La violence faite aux femmes

Le sang des promesses, dans son ensemble, raconte d'abord l'horreur. Des siècles de violence faite aux femmes, à commencer par ces enfants de l'amour qu'on leur arrache jusqu'au massacre de Polytechnique. Des siècles de viols et de meurtres perpétrés par les hommes, qu'ils soient industriels, utopistes ou snipers. Mais cette noirceur est contrebalancée par la lutte menée par la jeunesse pour briser les reins de l'Histoire, qui a la mauvaise habitude de reproduire les mêmes schèmes, et un humour salvateur.

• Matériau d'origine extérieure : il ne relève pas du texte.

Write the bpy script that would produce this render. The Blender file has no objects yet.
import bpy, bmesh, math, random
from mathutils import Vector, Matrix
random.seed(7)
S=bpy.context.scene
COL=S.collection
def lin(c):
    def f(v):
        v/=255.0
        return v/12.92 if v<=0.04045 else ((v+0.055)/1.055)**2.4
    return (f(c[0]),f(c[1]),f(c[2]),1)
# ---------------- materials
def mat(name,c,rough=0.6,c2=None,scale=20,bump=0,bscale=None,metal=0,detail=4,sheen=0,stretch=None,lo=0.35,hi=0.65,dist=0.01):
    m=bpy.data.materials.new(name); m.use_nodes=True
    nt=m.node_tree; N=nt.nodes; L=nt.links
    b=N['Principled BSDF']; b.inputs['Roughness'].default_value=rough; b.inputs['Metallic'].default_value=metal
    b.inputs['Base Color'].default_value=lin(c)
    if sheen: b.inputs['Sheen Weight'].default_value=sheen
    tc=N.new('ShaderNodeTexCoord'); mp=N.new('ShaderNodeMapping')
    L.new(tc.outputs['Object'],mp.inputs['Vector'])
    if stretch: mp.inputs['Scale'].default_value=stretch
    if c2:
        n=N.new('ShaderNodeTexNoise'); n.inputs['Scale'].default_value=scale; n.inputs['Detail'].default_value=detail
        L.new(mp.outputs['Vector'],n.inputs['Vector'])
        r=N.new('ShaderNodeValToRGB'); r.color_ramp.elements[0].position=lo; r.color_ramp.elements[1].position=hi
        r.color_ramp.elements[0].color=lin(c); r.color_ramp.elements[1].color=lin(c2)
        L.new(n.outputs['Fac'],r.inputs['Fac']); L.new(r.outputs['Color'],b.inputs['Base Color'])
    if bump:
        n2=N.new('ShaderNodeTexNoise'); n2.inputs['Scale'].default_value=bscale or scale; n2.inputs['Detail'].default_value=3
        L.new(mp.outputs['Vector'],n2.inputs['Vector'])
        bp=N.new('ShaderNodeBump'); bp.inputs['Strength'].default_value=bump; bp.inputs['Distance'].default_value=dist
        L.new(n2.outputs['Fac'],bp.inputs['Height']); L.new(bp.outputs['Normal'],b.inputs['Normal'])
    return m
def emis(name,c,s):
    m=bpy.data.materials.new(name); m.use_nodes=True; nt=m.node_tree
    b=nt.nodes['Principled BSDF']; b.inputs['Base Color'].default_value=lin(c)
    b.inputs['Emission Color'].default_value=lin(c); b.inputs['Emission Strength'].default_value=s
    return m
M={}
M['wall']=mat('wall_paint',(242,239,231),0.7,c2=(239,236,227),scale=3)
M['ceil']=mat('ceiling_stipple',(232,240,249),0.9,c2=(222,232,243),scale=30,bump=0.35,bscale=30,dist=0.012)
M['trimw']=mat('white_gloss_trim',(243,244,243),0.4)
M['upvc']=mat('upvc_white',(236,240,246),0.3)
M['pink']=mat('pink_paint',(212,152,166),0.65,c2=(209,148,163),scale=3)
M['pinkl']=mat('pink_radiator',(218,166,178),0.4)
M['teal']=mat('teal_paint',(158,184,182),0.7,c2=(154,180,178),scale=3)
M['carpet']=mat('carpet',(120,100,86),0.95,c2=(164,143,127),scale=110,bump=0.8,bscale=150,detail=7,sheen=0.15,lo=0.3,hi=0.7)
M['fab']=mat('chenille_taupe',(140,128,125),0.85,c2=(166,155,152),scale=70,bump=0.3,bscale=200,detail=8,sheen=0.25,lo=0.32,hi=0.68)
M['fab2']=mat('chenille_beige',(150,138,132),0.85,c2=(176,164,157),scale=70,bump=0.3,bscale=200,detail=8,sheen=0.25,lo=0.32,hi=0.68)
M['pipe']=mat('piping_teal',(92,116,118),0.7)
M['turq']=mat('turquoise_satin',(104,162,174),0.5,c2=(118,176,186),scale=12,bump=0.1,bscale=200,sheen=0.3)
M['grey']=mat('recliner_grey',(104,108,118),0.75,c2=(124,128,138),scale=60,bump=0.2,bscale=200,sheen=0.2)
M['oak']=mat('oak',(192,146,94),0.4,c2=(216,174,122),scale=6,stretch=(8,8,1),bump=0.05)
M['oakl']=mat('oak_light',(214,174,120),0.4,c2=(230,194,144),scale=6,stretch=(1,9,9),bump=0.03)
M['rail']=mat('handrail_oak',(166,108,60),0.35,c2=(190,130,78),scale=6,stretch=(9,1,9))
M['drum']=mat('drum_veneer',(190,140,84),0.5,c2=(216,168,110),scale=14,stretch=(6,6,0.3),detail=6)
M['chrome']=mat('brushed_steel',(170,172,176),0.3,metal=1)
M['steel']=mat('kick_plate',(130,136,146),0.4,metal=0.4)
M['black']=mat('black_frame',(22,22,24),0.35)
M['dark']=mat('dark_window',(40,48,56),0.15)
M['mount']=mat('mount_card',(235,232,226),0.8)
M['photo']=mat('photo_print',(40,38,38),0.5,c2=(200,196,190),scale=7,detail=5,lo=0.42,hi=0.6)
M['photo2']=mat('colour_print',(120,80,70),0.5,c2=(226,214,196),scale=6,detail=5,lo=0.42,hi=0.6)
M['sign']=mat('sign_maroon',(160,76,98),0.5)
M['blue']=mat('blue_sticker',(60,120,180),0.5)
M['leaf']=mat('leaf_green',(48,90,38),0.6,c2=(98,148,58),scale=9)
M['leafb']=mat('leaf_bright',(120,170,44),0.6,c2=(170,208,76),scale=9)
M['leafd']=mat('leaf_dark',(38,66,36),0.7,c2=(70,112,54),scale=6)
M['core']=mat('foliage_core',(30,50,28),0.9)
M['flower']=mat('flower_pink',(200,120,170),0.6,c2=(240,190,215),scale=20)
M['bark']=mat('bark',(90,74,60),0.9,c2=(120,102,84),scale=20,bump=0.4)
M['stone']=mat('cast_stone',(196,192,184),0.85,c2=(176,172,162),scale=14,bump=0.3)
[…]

Ce combat de la vie contre la mort, des sexes gonflés d'amour contre ceux bandés de noirs désirs, est aussi d'une grande richesse au plan narratif. Wajdi Mouawad échafaude en effet ses tragédies modernes à force d'heureux emprunts tant au théâtre antique qu'au roman de chevalerie, au mélodrame et au cinéma, mais toujours dans une forme fondamentalement théâtrale dont les artifices relèvent davantage de l'ingéniosité que des effets spéciaux. Du théâtre qui repose d'abord sur les épaules d'acteurs chevronnés, une vingtaine dans ce cas-ci, et le texte, touffu, traversé d'éclairs de poésie.

Le plus souvent, le metteur en scène fait preuve d'une adresse remarquable, si ce n'est qu'il y a un os dans Forêts qui tend vers le fantastique, mais qui s'avère difficile à avaler, et que cette pièce finit par sembler inutilement longue, complexe et bavarde. Des défauts qu'on ne songerait toutefois pas à reprocher à Littoral et encore moins à Incendies, la plus dure et la plus percutante des trois pièces.

Fresque sur l'identité et la mémoire, sur les liens familiaux qui relient ou condamnent, Le sang des promesses confronte à la guerre et rappelle combien précieuse est la paix, insiste sur l'importance de connaître son histoire pour trouver sa place dans l'Histoire. Et de cette grande noirceur, oui, jaillit enfin un peu de lumière. Ou plutôt une promesse, celle de ne jamais oublier afin de plus faire couler le sang.